Representatives for Winslow vigorously dispute the allegations. Winslow was home shopping for his mother-in-law, he never went inside, and the residence in question belongs to friends who attend church with his wife, spokeswoman Denise White of EAG Sport Management said via email.

"An overreactive neighbor called police after she saw Kellen walking around a mobile home," White said in an email to NBC news on Saturday.

A neighbor told a local television news station that when confronted, Winslow said he was looking for his red dog, Clifford.

White said that Winslow does indeed have a red dog named Clifford, but that he was being "sarcastic when answering her questions about what he was doing there."

"The owner said he never went inside the home or took anything, nor was anything taken, touched or moved," White said.

Winslow's attorney, Harvey A. Steinberg, said in a statement that the former pro "emphatically denies committing any burglary. He would have no need to burglarize or steal anything from anyone at a trailer park."

"He looks forward to being vindicated once this matter is fully investigated and adjudicated through the court system," Steinberg said in a statement.

Winslow spent five hours in a North County jail before posting bail, NBC San Diego reported.

Los Angeles social justice activist and journalist Jasmyne Cannick said Winslow's arrest could be the result of another case of neighbors or other bystanders calling police on African-Americans.

In one of those recent incidents, the coffee chain Starbucks closed more than 8,000 stores for racial-bias training last month following the arrest of two black men after the white manager of a Philadelphia store called police on them as they waited for a business associate. Starbucks changed its policies, and Philadelphia police on Friday announced changes to their policies.

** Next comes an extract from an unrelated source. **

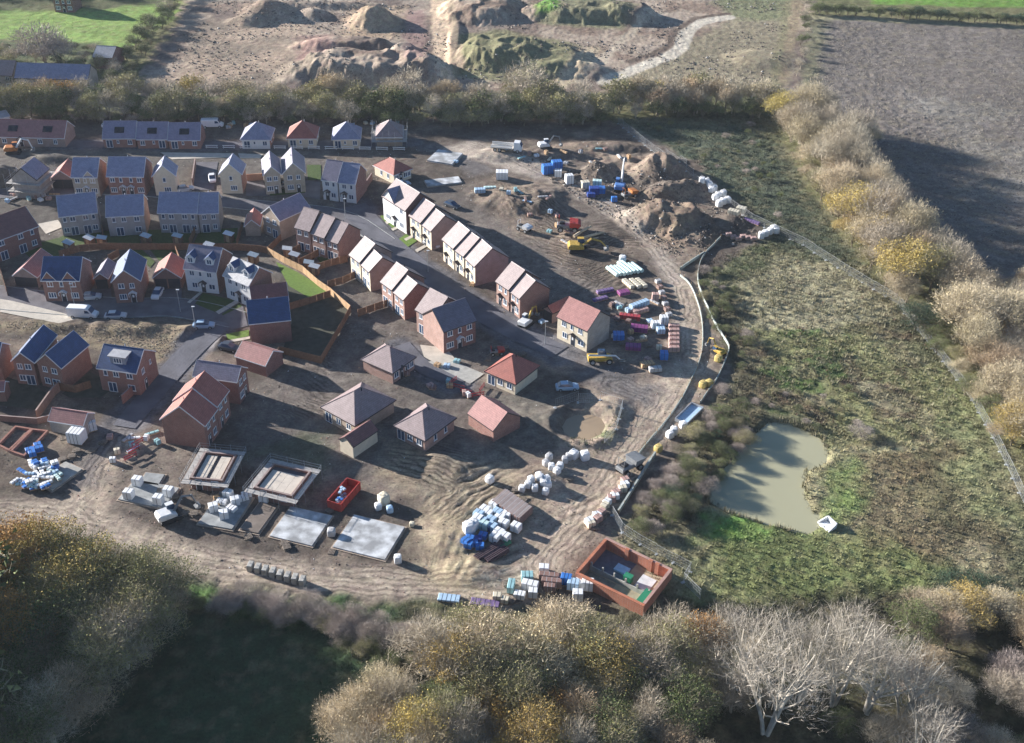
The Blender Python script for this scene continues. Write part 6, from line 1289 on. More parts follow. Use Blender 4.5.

"You could be doing the most harmless thing and people will call the police on you," Cannick said. "Black people — we’ve moved up in the world. When people move up they move out to nicer neighborhoods. In those neighborhoods they get looked at as if they don’t belong."

The sheriff’s office statement does not specify the race of the person who called authorities.

Winslow is the son of Pro Football Hall of Fame member Kellen Winslow, who played for the San Diego Chargers. He grew up in San Diego and attended high school in tony Scripps Ranch.

Sheriff's officials were encouraging anyone with information in the incident to call the sheriff's department.